SUA MAJESTADE FIDELÍSSIMA Tendo constantemente no seu real ânimo os mais vivos desejos de restabelecer a paz, amizade, e boa harmonia entre os povos irmãos[6], que os vínculos mais sagrados devem conciliar e unir em perpétua aliança, para conseguir tão importantes fins, promover a prosperidade geral e segurar a existência política, e os distintos futuros de Portugal, assim como os do Brasil; e querendo de uma vez remover todos os obstáculos, que possam impedir a dita aliança, concórdia, e felicidade de um e outro Estado, por seu diploma de treze de maio do corrente ano, reconheceu o Brasil na categoria de Império Independente, e separado dos reinos de Portugal e Algarves, e a seu filho DOM PEDRO por Imperador, cedendo e transferindo de sua livre vontade a soberania do dito Império ao mesmo seu filho, e seus legítimos sucessores, e tomando somente, e reservando para a sua pessoa o mesmo título.

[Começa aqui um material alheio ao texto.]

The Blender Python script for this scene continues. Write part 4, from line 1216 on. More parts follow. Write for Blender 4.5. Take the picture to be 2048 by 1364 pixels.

E estes augustos senhores, aceitando a mediação de SUA MAJESTADE BRITANICA para o ajuste de toda a questão incidente a separação dos dois Estados, tem nomeado plenipotenciários, a saber [...].

E vistos e trocados os seus plenos poderes, convieram e que, na conformidade dos princípios expressados neste preâmbulo, se formasse o presente Tratado.

ARTIGO PRIMEIRO

SUA MAJESTADE FIDELÍSSIMA reconhece o Brasil na categoria de Império independente, e separado dos reinos de Portugal e Algarves; e a seu sobre todos muito amado, e prezado filho DOM PEDRO por Imperador, cedendo, e transferindo de sua livre vontade a soberania do dito Império ao mesmo seu filho e a seus legítimos sucessores, SUA MAJESTADE FIDELÍSSIMA toma somente e reserva para a sua pessoa o mesmo título.

ARTIGO SEGUNDO

SUA MAJESTADE IMPERIAL, em reconhecimento de respeito e amor a seu augusto pai o senhor DOM JOÃO SEXTO, anui a que SUA MAJESTADE FIDELÍSSIMA tome para sua pessoa o título de Imperador.

ARTIGO TERCEIRO

SUA MAJESTADE IMPERIAL promete não aceitar proposições de quaisquer colônias portuguesas para se reunirem ao Império do Brasil.

ARTIGO QUARTO

Haverá de agora em diante paz e aliança e a mais perfeita amizade entre o Império do Brasil, e os reinos de Portugal e Algarves [...]

ARTIGO QUINTO

Os súditos de ambas as nações, brasileira, e portuguesa, serão considerados e tratados nos respectivos Estados como os da nação mais favorecida e amiga, e seus direitos e propriedade religiosamente guardados e protegidos; ficando entendido que os atuais possuidores de bens de raiz serão mantidos na posse pacífica dos mesmos bens.

[...]

ARTIGO DÉCIMO

Serão restabelecidas desde logo as relações de comércio entre ambas as nações, brasileira e portuguesa, pagando reciprocamente todas as mercadorias quinze por cento de direitos de consumo provisoriamente, ficando os direitos de baldeação e reexportação da mesma forma, que se praticava antes da separação.

ARTIGO UNDÉCIMO

A recíproca troca das ratificações do presente Tratado se fará na Cidade de Lisboa, dentro do espaço de cinco meses, ou mais breve, se for possível, contados do dia da assinatura do presente Tratado.

[...]

Feito na cidade do Rio de Janeiro aos vinte e nove dias do mês de agosto do ano de nascimento de nosso senhor Jesus Cristo de mil oitocentos e vinte e cinco.